[Set task]:
Skip the pictures. Transcribe the rest of the data below without changing a word.

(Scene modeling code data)
— start —
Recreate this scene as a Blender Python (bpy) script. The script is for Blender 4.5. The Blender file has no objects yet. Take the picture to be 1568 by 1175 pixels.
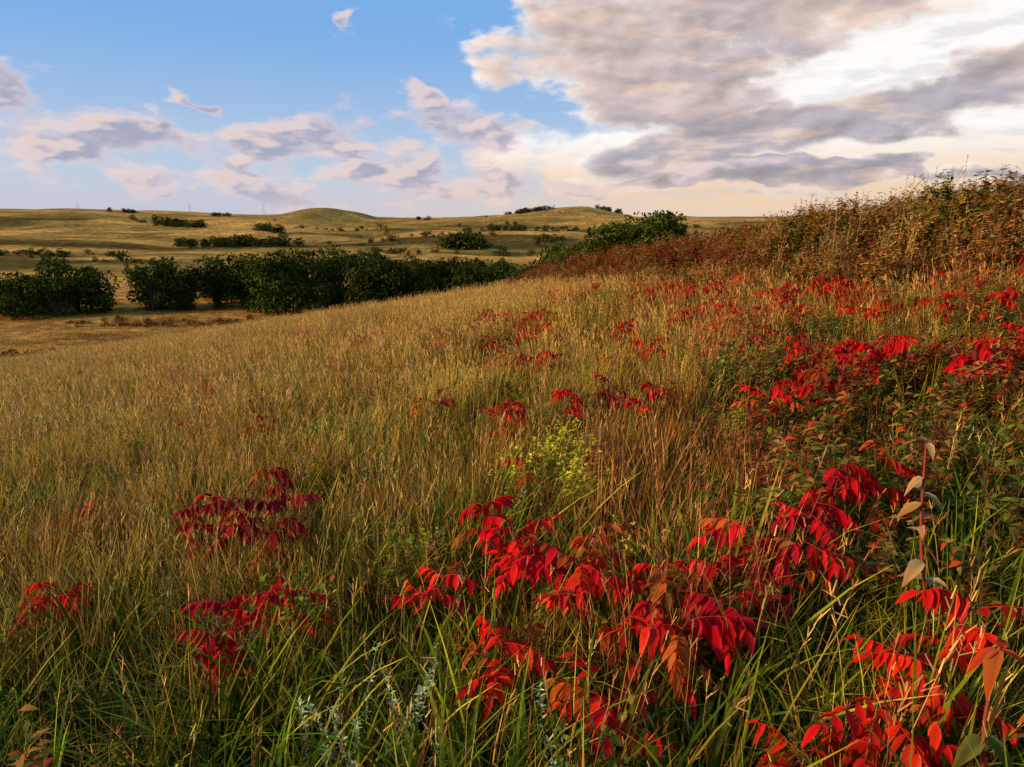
import bpy, math, numpy as np
from mathutils import Vector, Matrix
rng=np.random.default_rng(7)
U=rng.uniform
scene=bpy.context.scene
scene.view_settings.view_transform='Standard'
scene.view_settings.look='None'
scene.view_settings.exposure=0
# ------------------------------------------------------------ noise
def vnoise(x,y,seed=0):
    x=np.asarray(x,float);y=np.asarray(y,float)
    ix=np.floor(x);iy=np.floor(y);fx=x-ix;fy=y-iy
    fx=fx*fx*(3-2*fx);fy=fy*fy*(3-2*fy)
    def h(a,b):
        s=np.sin(a*127.1+b*311.7+seed*74.7)*43758.5453
        return s-np.floor(s)
    return (h(ix,iy)*(1-fx)+h(ix+1,iy)*fx)*(1-fy)+(h(ix,iy+1)*(1-fx)+h(ix+1,iy+1)*fx)*fy
def fbm(x,y,seed=0,o=4):
    s=0;a=.5;t=0
    for i in range(o):
        s=s+a*vnoise(x*2**i+i*17.3,y*2**i-i*9.1,seed+i);t+=a;a*=.5
    return s/t
def sst(a,b,x):
    t=np.clip((x-a)/(b-a),0,1);return t*t*(3-2*t)
# ------------------------------------------------------------ terrain height
YS=np.array([-4000,60,115,200,300,400,520,640,720,1000,4000.])
ZS=np.array([-11,-11,-11.8,-9.3,-7.4,-4.6,-2.2,.6,.8,-3,-14.])
def near_h(x,y):
    xs=80*np.tanh(x/80)
    h=.153*xs-.06*np.clip(y,-60,1e9)-.002*np.clip(y-30,0,200)**2
    return h+.07*(fbm(x/3.5,y/3.5,3,3)-.5)
def far_h(x,y):
    far=np.interp(y,YS,ZS)
    far=(far+np.interp(y-25,YS,ZS)+np.interp(y+25,YS,ZS))/3
    far=far+8.5*sst(-150,-480,x)*sst(250,600,y)
    far=far+.05*np.clip(x-25,0,150)*sst(300,120,y)
    amp=.6+6.2*sst(130,350,y)-3.6*sst(500,650,y)
    far=far+amp*(fbm(x/95+3.1,y/70,11,4)-.5)*2
    far=far+sst(140,220,y)*1.6*(fbm(x/24,y/22,21,3)-.5)
    r1=np.sqrt(((x+172)/36)**2+((y-650)/50)**2)
    far=far+8.8*np.exp(-r1**2.6)
    r2=np.sqrt(((x-60)/np.where(x<60,62,36))**2+((y-650)/60)**2)
    return far+10.5*np.exp(-r2**2.4)
def H(x,y):
    x=np.asarray(x,float);y=np.asarray(y,float)
    near=near_h(x,y);far=far_h(x,y)
    k=.5
    d=near-far
    return np.where(np.abs(d)<k*12, far+k*np.logaddexp(0,np.clip(d/k,-40,40)), np.maximum(near,far))
def slope_zone(x,y): return sst(-.6,.6,near_h(x,y)-far_h(x,y))
# ------------------------------------------------------------ mesh builder
class MB:
    def __init__(s): s.v=[];s.f=[];s.c=[];s.n=0
    def add(s,v,f,c):
        v=np.asarray(v,np.float32).reshape(-1,3);c=np.asarray(c,np.float32)
        if c.ndim==1: c=np.tile(c,(len(v),1))
        s.v.append(v);s.f.append((np.asarray(f).reshape(-1,4)+s.n).astype(np.int32));s.c.append(c.reshape(-1,3));s.n+=len(v)
    def arrays(s): return np.concatenate(s.v),np.concatenate(s.f),np.concatenate(s.c)
    def build(s,name,mats,link=True,smooth=False):
        v,f,c=s.arrays()
        return mk(name,v,f,c,mats,link,smooth)
def mk(name,v,f,c,mat,link=True,smooth=False):
    me=bpy.data.meshes.new(name)
    me.vertices.add(len(v));me.vertices.foreach_set('co',np.ascontiguousarray(v,np.float32).ravel())
    me.loops.add(f.size);me.loops.foreach_set('vertex_index',f.ravel().astype(np.int32))
    me.polygons.add(len(f));me.polygons.foreach_set('loop_start',(np.arange(len(f))*4).astype(np.int32))
    me.update(calc_edges=True)
    a=me.color_attributes.new('Col','FLOAT_COLOR','POINT')
    cc=np.ones((len(v),4),np.float32);cc[:,:3]=np.clip(c,0,1);a.data.foreach_set('color',cc.ravel())
    if smooth: me.polygons.foreach_set('use_smooth',np.ones(len(f),bool))
    me.materials.append(mat)
    o=bpy.data.objects.new(name,me)
    if link: scene.collection.objects.link(o)
    return o
def A(x): return np.array(x,float)
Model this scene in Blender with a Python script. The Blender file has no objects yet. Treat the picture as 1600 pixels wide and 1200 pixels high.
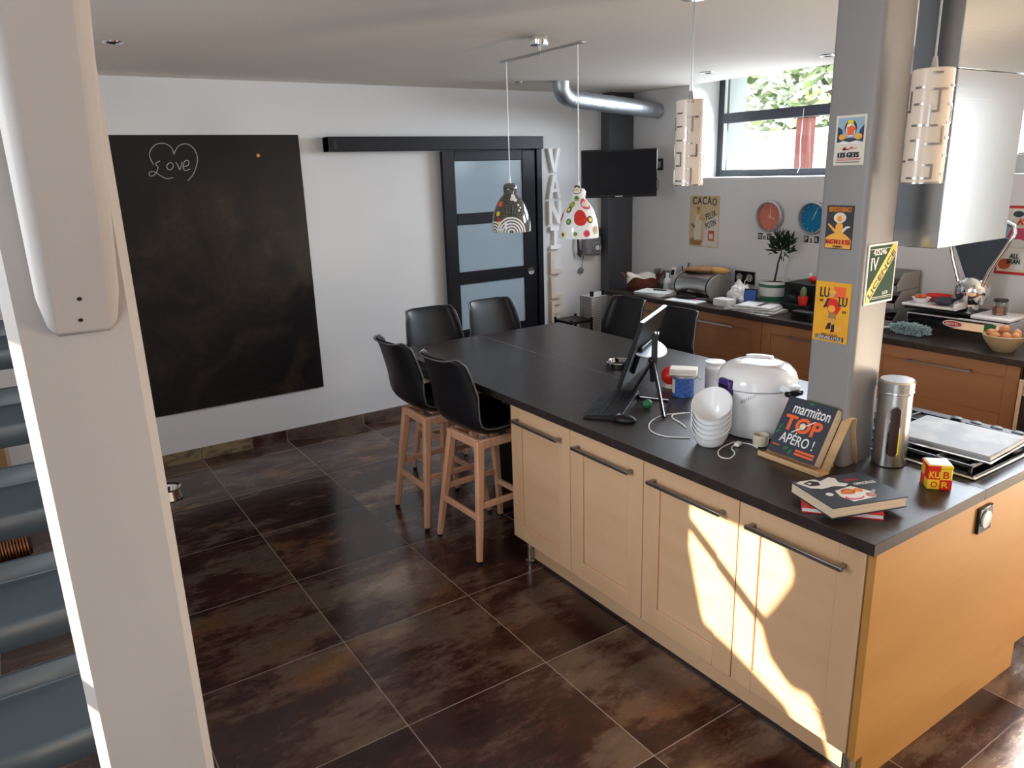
— end —
[The output]:
Recreate this scene as a Blender Python (bpy) script. The script is for Blender 4.5. The Blender file has no objects yet. Take the picture to be 1568 by 1175 pixels.
import bpy, math, numpy as np
from mathutils import Vector, Matrix
rng=np.random.default_rng(7)
U=rng.uniform
scene=bpy.context.scene
scene.view_settings.view_transform='Standard'
scene.view_settings.look='None'
scene.view_settings.exposure=0
# ------------------------------------------------------------ noise
def vnoise(x,y,seed=0):
    x=np.asarray(x,float);y=np.asarray(y,float)
    ix=np.floor(x);iy=np.floor(y);fx=x-ix;fy=y-iy
    fx=fx*fx*(3-2*fx);fy=fy*fy*(3-2*fy)
    def h(a,b):
        s=np.sin(a*127.1+b*311.7+seed*74.7)*43758.5453
        return s-np.floor(s)
    return (h(ix,iy)*(1-fx)+h(ix+1,iy)*fx)*(1-fy)+(h(ix,iy+1)*(1-fx)+h(ix+1,iy+1)*fx)*fy
def fbm(x,y,seed=0,o=4):
    s=0;a=.5;t=0
    for i in range(o):
        s=s+a*vnoise(x*2**i+i*17.3,y*2**i-i*9.1,seed+i);t+=a;a*=.5
    return s/t
def sst(a,b,x):
    t=np.clip((x-a)/(b-a),0,1);return t*t*(3-2*t)
# ------------------------------------------------------------ terrain height
YS=np.array([-4000,60,115,200,300,400,520,640,720,1000,4000.])
ZS=np.array([-11,-11,-11.8,-9.3,-7.4,-4.6,-2.2,.6,.8,-3,-14.])
def near_h(x,y):
    xs=80*np.tanh(x/80)
    h=.153*xs-.06*np.clip(y,-60,1e9)-.002*np.clip(y-30,0,200)**2
    return h+.07*(fbm(x/3.5,y/3.5,3,3)-.5)
def far_h(x,y):
    far=np.interp(y,YS,ZS)
    far=(far+np.interp(y-25,YS,ZS)+np.interp(y+25,YS,ZS))/3
    far=far+8.5*sst(-150,-480,x)*sst(250,600,y)
    far=far+.05*np.clip(x-25,0,150)*sst(300,120,y)
    amp=.6+6.2*sst(130,350,y)-3.6*sst(500,650,y)
    far=far+amp*(fbm(x/95+3.1,y/70,11,4)-.5)*2
    far=far+sst(140,220,y)*1.6*(fbm(x/24,y/22,21,3)-.5)
    r1=np.sqrt(((x+172)/36)**2+((y-650)/50)**2)
    far=far+8.8*np.exp(-r1**2.6)
    r2=np.sqrt(((x-60)/np.where(x<60,62,36))**2+((y-650)/60)**2)
    return far+10.5*np.exp(-r2**2.4)
def H(x,y):
    x=np.asarray(x,float);y=np.asarray(y,float)
    near=near_h(x,y);far=far_h(x,y)
    k=.5
    d=near-far
    return np.where(np.abs(d)<k*12, far+k*np.logaddexp(0,np.clip(d/k,-40,40)), np.maximum(near,far))
def slope_zone(x,y): return sst(-.6,.6,near_h(x,y)-far_h(x,y))
# ------------------------------------------------------------ mesh builder
class MB:
    def __init__(s): s.v=[];s.f=[];s.c=[];s.n=0
    def add(s,v,f,c):
        v=np.asarray(v,np.float32).reshape(-1,3);c=np.asarray(c,np.float32)
        if c.ndim==1: c=np.tile(c,(len(v),1))
        s.v.append(v);s.f.append((np.asarray(f).reshape(-1,4)+s.n).astype(np.int32));s.c.append(c.reshape(-1,3));s.n+=len(v)
    def arrays(s): return np.concatenate(s.v),np.concatenate(s.f),np.concatenate(s.c)
    def build(s,name,mats,link=True,smooth=False):
        v,f,c=s.arrays()
        return mk(name,v,f,c,mats,link,smooth)
def mk(name,v,f,c,mat,link=True,smooth=False):
    me=bpy.data.meshes.new(name)
    me.vertices.add(len(v));me.vertices.foreach_set('co',np.ascontiguousarray(v,np.float32).ravel())
    me.loops.add(f.size);me.loops.foreach_set('vertex_index',f.ravel().astype(np.int32))
    me.polygons.add(len(f));me.polygons.foreach_set('loop_start',(np.arange(len(f))*4).astype(np.int32))
    me.update(calc_edges=True)
    a=me.color_attributes.new('Col','FLOAT_COLOR','POINT')
    cc=np.ones((len(v),4),np.float32);cc[:,:3]=np.clip(c,0,1);a.data.foreach_set('color',cc.ravel())
    if smooth: me.polygons.foreach_set('use_smooth',np.ones(len(f),bool))
    me.materials.append(mat)
    o=bpy.data.objects.new(name,me)
    if link: scene.collection.objects.link(o)
    return o
def A(x): return np.array(x,float)
Model this scene in Blender with a Python script. The Blender file has no objects yet. Treat the picture as 1600 pixels wide and 1200 pixels high.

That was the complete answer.